__Dataset content__:
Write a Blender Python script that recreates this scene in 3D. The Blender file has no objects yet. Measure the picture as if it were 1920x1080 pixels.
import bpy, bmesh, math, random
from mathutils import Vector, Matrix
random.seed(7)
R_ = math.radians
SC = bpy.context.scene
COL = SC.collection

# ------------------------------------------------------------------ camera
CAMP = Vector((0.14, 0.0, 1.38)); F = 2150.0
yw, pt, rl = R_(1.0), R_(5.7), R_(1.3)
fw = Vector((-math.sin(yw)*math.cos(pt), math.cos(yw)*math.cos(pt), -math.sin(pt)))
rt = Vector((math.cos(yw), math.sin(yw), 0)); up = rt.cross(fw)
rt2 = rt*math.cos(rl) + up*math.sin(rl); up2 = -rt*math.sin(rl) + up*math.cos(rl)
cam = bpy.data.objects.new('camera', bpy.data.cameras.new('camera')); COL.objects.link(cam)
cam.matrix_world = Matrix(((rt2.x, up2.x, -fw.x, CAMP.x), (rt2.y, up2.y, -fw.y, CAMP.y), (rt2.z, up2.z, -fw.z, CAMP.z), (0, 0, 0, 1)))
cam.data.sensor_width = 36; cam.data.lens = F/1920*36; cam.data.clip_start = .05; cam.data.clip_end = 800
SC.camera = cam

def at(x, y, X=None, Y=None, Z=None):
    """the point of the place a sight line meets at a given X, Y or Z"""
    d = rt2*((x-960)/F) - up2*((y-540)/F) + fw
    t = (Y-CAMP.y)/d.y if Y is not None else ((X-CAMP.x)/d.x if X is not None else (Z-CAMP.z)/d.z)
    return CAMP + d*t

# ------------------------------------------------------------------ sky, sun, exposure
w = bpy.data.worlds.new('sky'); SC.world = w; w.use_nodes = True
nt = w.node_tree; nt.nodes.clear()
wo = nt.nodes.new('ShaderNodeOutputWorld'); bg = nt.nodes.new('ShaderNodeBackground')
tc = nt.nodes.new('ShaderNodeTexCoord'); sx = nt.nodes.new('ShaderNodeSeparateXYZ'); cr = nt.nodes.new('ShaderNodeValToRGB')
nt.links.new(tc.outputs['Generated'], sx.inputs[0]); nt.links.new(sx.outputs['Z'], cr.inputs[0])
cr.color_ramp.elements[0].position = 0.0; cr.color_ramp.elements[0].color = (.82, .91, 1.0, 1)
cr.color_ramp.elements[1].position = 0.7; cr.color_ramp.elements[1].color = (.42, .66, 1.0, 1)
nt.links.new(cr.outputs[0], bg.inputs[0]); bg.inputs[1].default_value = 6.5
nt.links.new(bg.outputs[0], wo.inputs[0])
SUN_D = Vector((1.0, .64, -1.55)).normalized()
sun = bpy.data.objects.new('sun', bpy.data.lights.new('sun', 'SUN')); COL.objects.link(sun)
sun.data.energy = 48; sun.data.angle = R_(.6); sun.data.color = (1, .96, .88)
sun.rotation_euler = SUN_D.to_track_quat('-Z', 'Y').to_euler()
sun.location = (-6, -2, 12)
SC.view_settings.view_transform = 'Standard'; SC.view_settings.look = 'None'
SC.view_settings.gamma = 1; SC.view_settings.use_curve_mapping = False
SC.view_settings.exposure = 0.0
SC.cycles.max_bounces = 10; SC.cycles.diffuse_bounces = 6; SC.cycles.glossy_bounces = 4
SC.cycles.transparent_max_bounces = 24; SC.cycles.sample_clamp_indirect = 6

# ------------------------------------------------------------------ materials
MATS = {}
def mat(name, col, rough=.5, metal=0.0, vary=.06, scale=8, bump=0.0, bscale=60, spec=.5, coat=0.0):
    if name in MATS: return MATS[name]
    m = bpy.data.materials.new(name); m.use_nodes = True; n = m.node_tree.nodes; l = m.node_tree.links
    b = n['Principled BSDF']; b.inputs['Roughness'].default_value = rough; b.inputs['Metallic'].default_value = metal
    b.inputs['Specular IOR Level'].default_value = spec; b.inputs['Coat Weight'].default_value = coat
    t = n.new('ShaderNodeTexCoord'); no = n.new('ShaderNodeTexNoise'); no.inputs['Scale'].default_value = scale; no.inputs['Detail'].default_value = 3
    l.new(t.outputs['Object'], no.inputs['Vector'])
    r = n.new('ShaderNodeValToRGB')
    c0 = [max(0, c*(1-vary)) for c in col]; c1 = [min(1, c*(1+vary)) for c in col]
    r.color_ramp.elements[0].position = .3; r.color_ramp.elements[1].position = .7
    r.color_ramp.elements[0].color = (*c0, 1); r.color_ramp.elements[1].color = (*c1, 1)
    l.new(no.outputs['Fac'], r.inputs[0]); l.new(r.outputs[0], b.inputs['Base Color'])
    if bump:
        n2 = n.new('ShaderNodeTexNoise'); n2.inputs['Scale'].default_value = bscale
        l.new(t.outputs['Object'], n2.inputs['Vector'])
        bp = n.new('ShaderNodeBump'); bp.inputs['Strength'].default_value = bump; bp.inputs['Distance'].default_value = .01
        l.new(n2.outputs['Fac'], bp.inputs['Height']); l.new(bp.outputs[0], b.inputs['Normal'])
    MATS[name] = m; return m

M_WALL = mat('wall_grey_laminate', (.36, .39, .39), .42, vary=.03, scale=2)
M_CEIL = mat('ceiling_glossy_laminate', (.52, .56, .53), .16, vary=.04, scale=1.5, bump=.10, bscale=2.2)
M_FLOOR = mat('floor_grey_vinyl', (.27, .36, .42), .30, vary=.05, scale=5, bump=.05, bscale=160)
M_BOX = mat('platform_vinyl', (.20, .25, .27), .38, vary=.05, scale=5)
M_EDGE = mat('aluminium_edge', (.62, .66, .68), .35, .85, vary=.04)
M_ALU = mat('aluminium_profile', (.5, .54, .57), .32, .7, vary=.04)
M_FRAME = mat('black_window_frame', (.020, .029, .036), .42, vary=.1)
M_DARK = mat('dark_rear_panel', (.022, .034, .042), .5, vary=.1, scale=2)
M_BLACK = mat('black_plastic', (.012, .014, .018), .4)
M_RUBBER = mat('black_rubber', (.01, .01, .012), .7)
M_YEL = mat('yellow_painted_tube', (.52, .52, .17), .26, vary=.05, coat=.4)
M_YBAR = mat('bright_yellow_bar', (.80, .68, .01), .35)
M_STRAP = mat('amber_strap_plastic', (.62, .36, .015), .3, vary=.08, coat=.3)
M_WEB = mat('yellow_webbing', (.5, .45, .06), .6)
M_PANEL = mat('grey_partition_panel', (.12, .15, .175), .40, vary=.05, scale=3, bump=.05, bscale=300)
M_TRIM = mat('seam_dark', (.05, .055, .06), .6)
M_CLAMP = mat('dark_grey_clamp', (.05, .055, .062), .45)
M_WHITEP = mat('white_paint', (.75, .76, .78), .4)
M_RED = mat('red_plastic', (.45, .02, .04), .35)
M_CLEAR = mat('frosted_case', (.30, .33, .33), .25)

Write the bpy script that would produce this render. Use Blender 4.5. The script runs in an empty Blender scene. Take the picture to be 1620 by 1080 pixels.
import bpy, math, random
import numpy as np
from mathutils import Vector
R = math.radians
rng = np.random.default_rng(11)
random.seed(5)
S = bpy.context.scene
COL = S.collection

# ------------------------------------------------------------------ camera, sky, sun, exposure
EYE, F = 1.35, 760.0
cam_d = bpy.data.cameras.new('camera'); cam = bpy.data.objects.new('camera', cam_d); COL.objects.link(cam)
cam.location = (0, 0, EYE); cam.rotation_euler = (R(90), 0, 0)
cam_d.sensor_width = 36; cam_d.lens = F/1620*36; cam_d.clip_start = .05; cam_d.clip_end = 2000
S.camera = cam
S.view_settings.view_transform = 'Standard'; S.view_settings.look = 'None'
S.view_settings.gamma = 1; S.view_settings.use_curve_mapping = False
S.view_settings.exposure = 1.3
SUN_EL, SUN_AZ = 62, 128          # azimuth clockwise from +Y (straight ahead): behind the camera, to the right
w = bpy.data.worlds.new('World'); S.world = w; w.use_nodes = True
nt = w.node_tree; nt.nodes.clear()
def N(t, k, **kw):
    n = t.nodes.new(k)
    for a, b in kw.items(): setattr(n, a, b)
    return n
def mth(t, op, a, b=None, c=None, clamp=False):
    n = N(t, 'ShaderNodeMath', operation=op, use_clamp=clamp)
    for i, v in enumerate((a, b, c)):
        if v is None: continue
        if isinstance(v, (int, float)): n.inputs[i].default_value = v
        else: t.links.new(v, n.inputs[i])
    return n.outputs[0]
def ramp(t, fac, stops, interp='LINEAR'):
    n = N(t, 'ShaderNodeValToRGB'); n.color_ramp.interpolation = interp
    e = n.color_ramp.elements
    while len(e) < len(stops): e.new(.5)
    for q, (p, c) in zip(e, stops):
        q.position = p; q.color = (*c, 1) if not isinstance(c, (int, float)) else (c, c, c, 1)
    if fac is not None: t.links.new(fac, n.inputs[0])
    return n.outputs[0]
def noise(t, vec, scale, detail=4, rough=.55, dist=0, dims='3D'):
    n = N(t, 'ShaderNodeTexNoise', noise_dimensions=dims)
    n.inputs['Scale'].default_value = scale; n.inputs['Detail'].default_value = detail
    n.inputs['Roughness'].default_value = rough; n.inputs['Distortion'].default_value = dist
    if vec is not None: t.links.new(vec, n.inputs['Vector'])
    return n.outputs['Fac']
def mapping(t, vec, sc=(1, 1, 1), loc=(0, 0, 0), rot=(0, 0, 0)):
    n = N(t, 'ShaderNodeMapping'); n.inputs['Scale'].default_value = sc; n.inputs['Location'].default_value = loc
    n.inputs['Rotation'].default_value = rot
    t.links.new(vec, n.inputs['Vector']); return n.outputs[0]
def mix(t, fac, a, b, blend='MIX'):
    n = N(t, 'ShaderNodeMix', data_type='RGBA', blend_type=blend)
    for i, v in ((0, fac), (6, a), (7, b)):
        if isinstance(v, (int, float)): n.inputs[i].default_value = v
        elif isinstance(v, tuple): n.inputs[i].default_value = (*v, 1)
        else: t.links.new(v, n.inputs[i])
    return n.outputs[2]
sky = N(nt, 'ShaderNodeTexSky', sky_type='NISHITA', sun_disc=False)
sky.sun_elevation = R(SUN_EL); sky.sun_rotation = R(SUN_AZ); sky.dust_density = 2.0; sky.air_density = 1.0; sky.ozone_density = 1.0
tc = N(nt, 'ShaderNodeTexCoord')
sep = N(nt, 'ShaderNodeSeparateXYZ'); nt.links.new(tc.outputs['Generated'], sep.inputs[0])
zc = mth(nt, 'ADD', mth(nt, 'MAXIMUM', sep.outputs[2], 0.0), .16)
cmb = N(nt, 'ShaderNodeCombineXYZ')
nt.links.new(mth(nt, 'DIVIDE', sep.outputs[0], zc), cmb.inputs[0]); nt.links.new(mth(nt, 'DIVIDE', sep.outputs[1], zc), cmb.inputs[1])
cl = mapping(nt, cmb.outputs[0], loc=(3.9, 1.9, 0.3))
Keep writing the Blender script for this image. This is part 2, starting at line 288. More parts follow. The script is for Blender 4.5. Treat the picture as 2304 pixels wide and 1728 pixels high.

__Goal__:
Up to and including the line with "return CAMP + d*t", print every line of the records from the start.

__Solution to the exercise__:
Write a Blender Python script that recreates this scene in 3D. The Blender file has no objects yet. Measure the picture as if it were 1920x1080 pixels.
import bpy, bmesh, math, random
from mathutils import Vector, Matrix
random.seed(7)
R_ = math.radians
SC = bpy.context.scene
COL = SC.collection

# ------------------------------------------------------------------ camera
CAMP = Vector((0.14, 0.0, 1.38)); F = 2150.0
yw, pt, rl = R_(1.0), R_(5.7), R_(1.3)
fw = Vector((-math.sin(yw)*math.cos(pt), math.cos(yw)*math.cos(pt), -math.sin(pt)))
rt = Vector((math.cos(yw), math.sin(yw), 0)); up = rt.cross(fw)
rt2 = rt*math.cos(rl) + up*math.sin(rl); up2 = -rt*math.sin(rl) + up*math.cos(rl)
cam = bpy.data.objects.new('camera', bpy.data.cameras.new('camera')); COL.objects.link(cam)
cam.matrix_world = Matrix(((rt2.x, up2.x, -fw.x, CAMP.x), (rt2.y, up2.y, -fw.y, CAMP.y), (rt2.z, up2.z, -fw.z, CAMP.z), (0, 0, 0, 1)))
cam.data.sensor_width = 36; cam.data.lens = F/1920*36; cam.data.clip_start = .05; cam.data.clip_end = 800
SC.camera = cam

def at(x, y, X=None, Y=None, Z=None):
    """the point of the place a sight line meets at a given X, Y or Z"""
    d = rt2*((x-960)/F) - up2*((y-540)/F) + fw
    t = (Y-CAMP.y)/d.y if Y is not None else ((X-CAMP.x)/d.x if X is not None else (Z-CAMP.z)/d.z)
    return CAMP + d*t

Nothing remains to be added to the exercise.